O problema contemporâneo associado às redes sociais, de maior relevo, é o da desinformação. A partilha deste tipo de conteúdos pode ser um acto inocente, mas a sua criação não é. Ambas são, no mínimo, negligentes. A criação só pode ser dolosa. Com a avalanche informativa e o rápido acesso a fontes credíveis, há, além de má vontade, um grande desleixo por parte de uma falange absolutista. Há diversos fatores a considerar: a preguiça, a vontade incansável de ter razão, a confirmação de uma crença injustificada anterior. A desinformação não mexe apenas no campo factual — aliás, é alheia a este. A falsa informação brinca com o campo das emoções. Se aparecesse uma (putativa) notícia dizendo “encontrada cura absoluta para o cancro”, a emoção seria a alegria — ainda que logo substituída pela desilusão. Esta falsa notícia dar-nos-ia alguma esperança — não chegamos ao resultado, mas estamos no caminho. Mas as fake news não brincam com estas emoções. Brincam, sim, com a raiva, a ira e o ódio. Não se cria uma história ficcional para propagação sem um motivo por trás. E o motivo é apelar à ação pela frustração do leitor.
Porque está o leitor frustrado? Porque tem um emprego de merda (quando o tem), porque os vizinhos fazem muito barulho, porque passa os dias sozinho, sem um pingo de atenção, porque a mulher do amigo é esteticamente mais apelativa que sua, porque está afastado dos filhos e dos netos, esquecido; em suma, porque não consegue materializar os seus sonhos e desejos. Esta frustração abstrata, quase generalizada, vai enchendo o copo da ira. Gota a gota, o transbordo fica cada vez mais próximo. No passado, para ser ouvida, a pessoa saía, para um café ou um jardim, onde fazia conversa com fulano e beltrano. O acto de sair de casa, de estar em público, atenua, seguramente, a causa raivosa. O animal social humano relacionava-se. Agora, basta abrir o telemóvel e aceder a qualquer rede social. O algoritmo dá uma ajuda e nichos informativos, conspiracionistas, têm a mesma relevância que informações reais e credíveis. E isto conecta-se com outro ponto relevante: o facto de estar todo o mundo, alegadamente, contra o leitor. [A sua mente está segura disso. É tudo falso, tudo mentira. Agora tudo faz sentido. A navalha de Ockham é um lixo…não pode ser assim. A mim ninguém me engana]. Factos são factos e opiniões são opiniões. Há uma linha ténue, contudo, no que toca a teorias, em qualquer área do saber. Há espaço, dentro dos moldes normais de um conversa minimamente informada, para a colocação de hipóteses, de caminhos alternativos, muitas vezes em confronto com verdades estabelecidas. Mas tem de haver um limite. Não podemos continuar na verificação de factos em cada discussão. Parece o jogo do STOP. Argumento, pausa para fact checking, contra argumento, nova pausa.

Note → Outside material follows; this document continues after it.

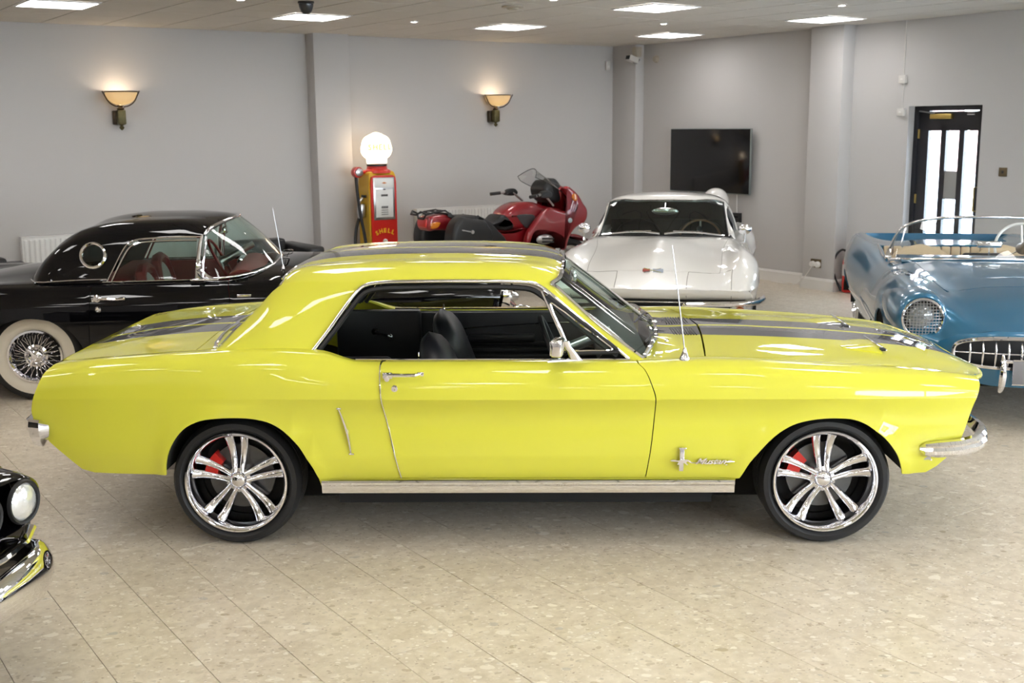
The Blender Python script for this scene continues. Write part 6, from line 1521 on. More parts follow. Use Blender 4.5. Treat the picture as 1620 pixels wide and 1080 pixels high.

No caso das redes sociais, como se combataria isto? Sei que a questão dos dados é bastantes sensível, como temos visto nas passadas semanas com a utilização da Meta de informações pessoais para o treino de modelos de inteligência artificial. Mesmo quem fez aquelas publicações de copiar e colar — surpresa — vai ter as informações usadas. Salvo, se tiver acedido ao formulário de oposição. Mas, pessoalmente, penso ser essa a forma de combate à desinformação. Uma pessoa = um perfil; verificado pelo documento de identificação à escolha (CC, BI, Carta de Condução, Passaporte) e por um vídeo para comparação de dados biométricos. Dirão que é excessivo — um pouco, mas é sempre revogável, a qualquer tempo. Só se aplicaria aos perfis, mas seria possível ver qual perfil estava por trás de qualquer outra página criada. Matavam-se dois coelhos: o dos perfis falsos e o da propagação, por perfis sem cara, sem nome e sem verdade, de falsa informação. Temos hoje empresas de controlo de dados biométricos seguras, quase impenetráveis a fugas de informação. Quem não aceitasse, teria o mesmo remédio de quem não quer que a sua informação seja usada por IA: oposição e, consequente, deleção da conta; esta segunda continua a ser a melhor maneira de evitar a exposição de dados. Talvez seja uma medida agravada, mas penso que justificável e razoável.